HMS Defender, a Royal Navy warship that tried to illegally sail through Russian territorial waters off Crimea in June, has reportedly entered the South China Sea, a region largely claimed by China, according to automatic identification system (AIS ) data cited by UK media.

​The Type 45 Destroyer is part of HMS Queen Elizabeth’s Carrier Strike Group CSG 21 that recently took part in Exercise Konkan.
​The latter involved the Royal Navy and Indian Navy vessels engaged in a number of maritime drills. Following the training exercise, the carrier strike group partially split, with some ships heading towards the disputed South China Sea, in defiance of Beijing’s earlier issued warnings.
The South China Sea, with significant hydrocarbon reserves, including the Paracel and Spratly Islands, have long been a source of tension for China and its neighbours amid a dispute over the waters' maritime borders. China, Vietnam, the Philippines, Malaysia and Brunei all have competing claims.
Beijing claims almost all of the 1.3 million-square-mile South China Sea as its sovereign territory.
Last month, Foreign secretary Dominic Raab warned Beijing that the UK flotilla, spearheaded by the brand new HMS Queen Elizabeth - described as the "flagship" of the British navy - would be entering the South China Sea.
“It's absolutely right we exercise and defend the rights, and we do so from the Ukrainian territorial sea to the South China Sea,” Raab told the Commons foreign affairs committee.
The strike group of Royal Navy ships will pay visits to five Japanese ports in September, officials said during a visit by Defence Secretary Ben Wallace to Tokyo. As he touted the strike group's Indo-Pacific mission in late April, Defence Secretary Wallace stressed that it "will be flying the flag for Global Britain”.
His remarks followed the country's new foreign policy review, presented by UK Prime Minister Boris Johnson to British lawmakers in late March. The report designated the Indo-Pacific region as "increasingly [becoming] the geopolitical centre of the world".

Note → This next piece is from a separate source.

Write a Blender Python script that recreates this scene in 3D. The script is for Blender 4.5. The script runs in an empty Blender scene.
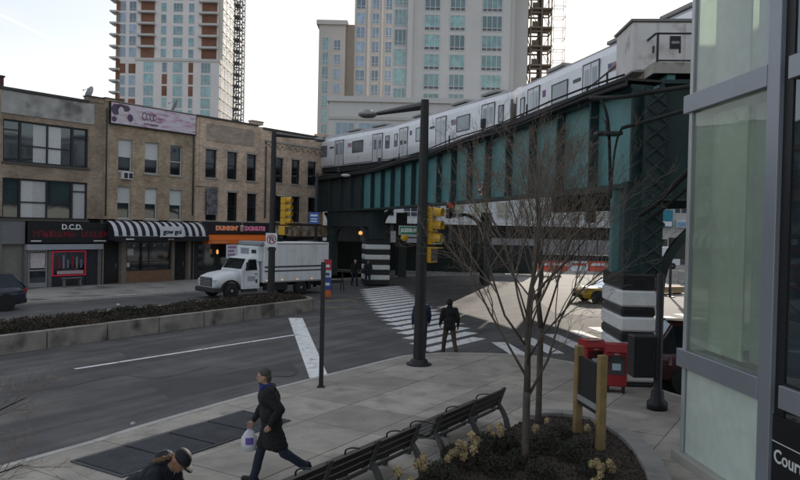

Britain’s ‘Muscle-Flexing’

In response to reports that Britain’s newest aircraft carrier would be deployed to the Pacific region, including the contentious sea, for its first operational mission, Chinese defence spokesman Tan Kefei was quoted in the South China Morning Post in early January as saying:
“The Chinese side believes that the South China Sea should not become a sea of great power rivalry dominated by weapons and warships. The real source of militarisation in the South China Sea comes from countries outside this region sending their warships thousands of kilometres from home to flex muscles. The Chinese military will take necessary measures to safeguard its sovereignty, security and development interest as well as peace and stability in the South China Sea.”
So far there has not been any official statement from China in regard to the reported presence of UK warships in the contested waters.

UK Warship Incident

HMS Defender was involved in a tense incident in late June as the destroyer broke off from the British battle group in the Mediterranean and enter the Black Sea where it triggered Russia's anger by breaching territorial waters off the Crimean Peninsula.
The violation prompted Russian forces to fire warning shots and scramble Su-24M fighters to drop bombs in the path of the destroyer after it ignored other warnings telling it to leave.
Moscow blasted the incident as a deliberate provocation, while London initially offered a series of contradictory explanations on what had transpired.
The UK Defence Ministry denied that Russia fired any warning shots, while a BBC journalist onboard the ship confirmed that they took place, while the British Embassy in Moscow maintained that the vessel was just carrying out “innocent passage through Ukrainian territorial waters.” However, a video published by the Russian security service showed the ship ignoring warnings only exiting Russia's waters after the shots were fired.
Meanwhile, sensitive British Ministry of Defence documents, dated 21 June and offering an analysis of the potential consequences of the warship's passage, were found by a member of the public at a bus stop in Kent last month. Cited by the BBC, the papers suggested the provocative incident was deliberately designed to get Moscow's reaction.